Much of the cutting up of the meat was done before the customer's eyes on a small bench with specially shaped very heavy wooden top. It did not seem to be very hygienic as they would switch from cutting up lambs liver to pork chops from one customer to the next, there was usually a liberal sprinkling of sawdust on the floor to mop up any spilt blood. At the end of the day the bench would be cleaned by the removal of the top surface with a tool not dissimilar to a surform tool, and the sawdust on the floor swept up. It may be that the preparation of meat for the supermarkets is performed in a similar way today, we just don't see it now. Once again the butcher did not have the advantage of electronic calculating scales, but most did have scales, like the grocer's, which incorporated a 'ready reckoner', if he did not have the luxury of such scales, and many did not, then, having priced the meat at so much a pound, he had to work out the cost of an individual piece when he weighed it.
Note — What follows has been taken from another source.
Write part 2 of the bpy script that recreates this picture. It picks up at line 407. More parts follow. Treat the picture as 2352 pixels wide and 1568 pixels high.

It should be remembered that his scales were weighing in pounds and ounces and, with sixteen ounces to a pound, twenty shillings to the pound and twelve pence to the shilling, the mental arithmetic was not simple. He would usually work it out roughly in his head and then round it down to avoid any protests.

Greengrocers and bakers were not very different from the few independent shops of today, wrapped sliced bread was available in some general stores but it was not the norm. Greengrocers scales were usually of the old fashioned balance type with individual weights that were used to balance the weight of the goods. Once again the vendor had to be quick at mental arithmetic with the inconvenient units and the customer would be wise to keep check. People often talk about prices from those days but the only one that sticks in my mind is King Edward potatoes at 7lb for 6d (2.5p). There were many more street traders, people that used to come round the streets with a barrow or a cart, especially with greengrocery, they provided some of the heavier items of shopping that would otherwise have to be carried home from the shops. Markets were much more popular for food shopping than they are today, they used to stay open and busy much later in the day than they do now, the stalls in winter were lit by oil lamps of one sort or another. The vendors would shout out their wares all day long without ever appearing to get hoarse. The markets always seemed to be cheerful places to me, the atmosphere was friendly and welcoming, something helped at times by a street entertainer of one sort or another, or a barrel organ.

Ironmongers were veritable Aladdin caves where you could buy practically anything in that line and, unlike the modern day sheds, the shopkeeper was ready with advice as to what you needed for a particular job and how to go about it, although diy did not extend to the range of work that people can tackle today because the tools and materials that were available required a greater level of skill. They sold fuels of all sorts, fire wood (done up in bundles) paraffin, methylated spirits, bags of coke etc, all sold loose, usually their floors were plain wooden floor boards and those near their storage tank became soaked in paraffin. The whole place was a fire bomb just waiting for a match. Much of their trade was associated with cleaning materials like pumice stone and pumice powder, they sold soap flakes loose and soap, cut from a big bar, probably Sunlight soap, as well as the more luxury toilet soaps such as Pears, Lifebuoy and Wright's Coal Tar, along with such items as dolly blue (for clothes whitening), Robin starch, Bluebell metal polish etc. They often sold 'food' items loose also, including cereals, dried peas and dried fruit sold from sacks, and things like pickled onions, mustard pickles etc, where you had to take along your own jar or basin.

Some of my other memories of these times include coal merchants with their flat bed horse and carts and their neatly folded empty sacks stacked at one end, rag and bone men just like Steptoe, and cigarette brands such as Weights, Tenners, Woodbines, Craven A and Passing Cloud.

My experience was limited to local shopping in a big town, no doubt it was very much different in a country village, perhaps someone could tell us what that was like.